MacLean’s description of the trial strategy and tactics is of particular interest to lawyers. The government’s evidence relied primarily on the testimony of one of Seale’s co-conspirators, Charles Edwards. Edwards had changed his story many times, providing a challenge for the prosecution and a possible out for the defense.

In addition, an absorbing argument that only a lawyer could love is still pending in the courts. The issue revolves around whether a federal statute of limitations should bar this prosecution. Kidnapping was a capital offense under federal law in 1964 and, as a result, at the time of the abduction and murder of Dee and Moore there was no statute of limitations for federal kidnapping offenses.

However, the Supreme Court ruled the death penalty provision in the kidnapping statute unconstitutional in 1968 and Congress excluded kidnapping as a capital offense in 1972. Seale’s lawyers argued that this amendment to the kidnapping statute was retroactive and that a general five year statute of limitations applied. The trial judge rejected this argument, a three judge panel of the Fifth Circuit Court of Appeals disagreed and reversed Seale’s conviction, and on June 5, 2009, the full Fifth Circuit split nine to nine on the statute of limitations question. As a result, the original conviction was reinstated.
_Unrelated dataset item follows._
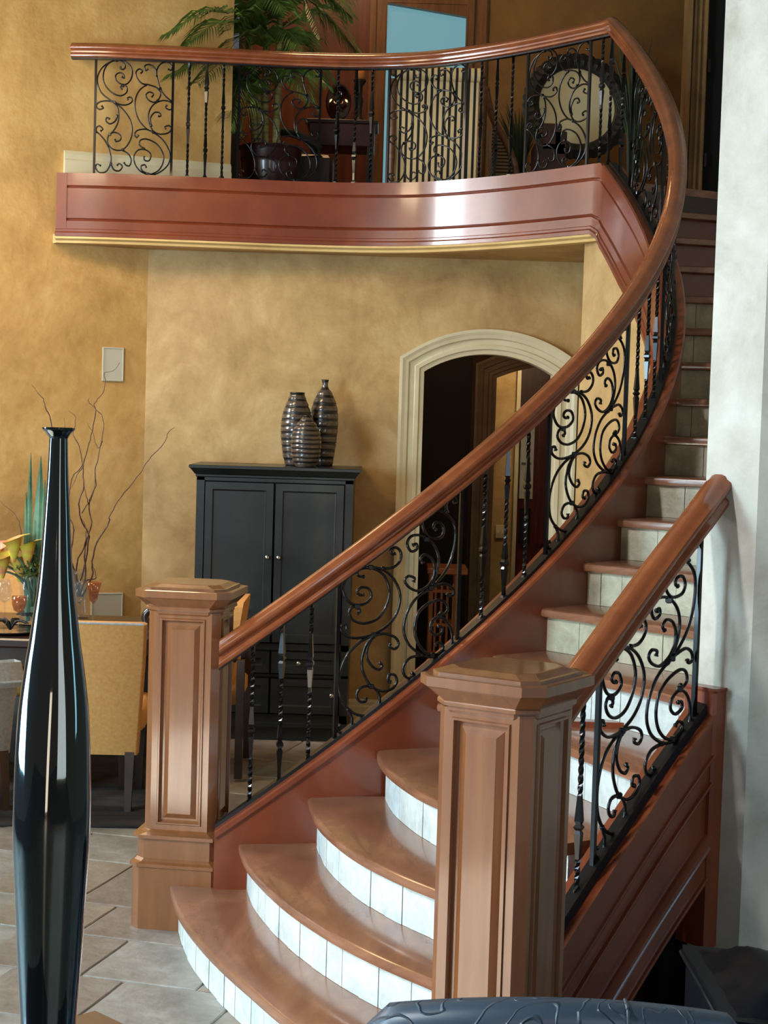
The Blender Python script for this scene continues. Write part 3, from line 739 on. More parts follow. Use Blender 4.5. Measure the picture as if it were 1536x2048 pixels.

The statute of limitations question, along with Seale’s fate, is likely to be decided by the U.S. Supreme Court.

But this book is about more than the law and the Seale case. It is about Mississippi’s racial history and its attempts to shed its image as a racist backwater. Even though the Confederate flag is no longer prominent at Ole Miss football games, it is still displayed on a portion of the state flag. Dixie is played on autumn football Saturdays and, until recently, the song was accompanied by shouts of “The South shall rise again” (the University of Mississippi banned this phrase in the fall of 2009).

Monuments have been raised to Civil War heroes and to the victims of racial slayings. There are official statements of forgiveness and continuing denials of responsibility. And when a city with a majority of white voters elects an African American mayor, that story does not get as much media coverage as the controversy about whether the Confederate Stars and Bars should remain on the state flag. MacLean delves deeply into these contradictions and ironies of what he calls Mississippi’s “struggle for redemption.”

In the interest of full disclosure, I must make known that Harry MacLean is a friend of mine. But I’d like this book even if I didn’t like Harry. Whether for the trial or for Mississippi’s efforts to deal with its past and its present, this is a unique story that both lawyers and laymen can enjoy.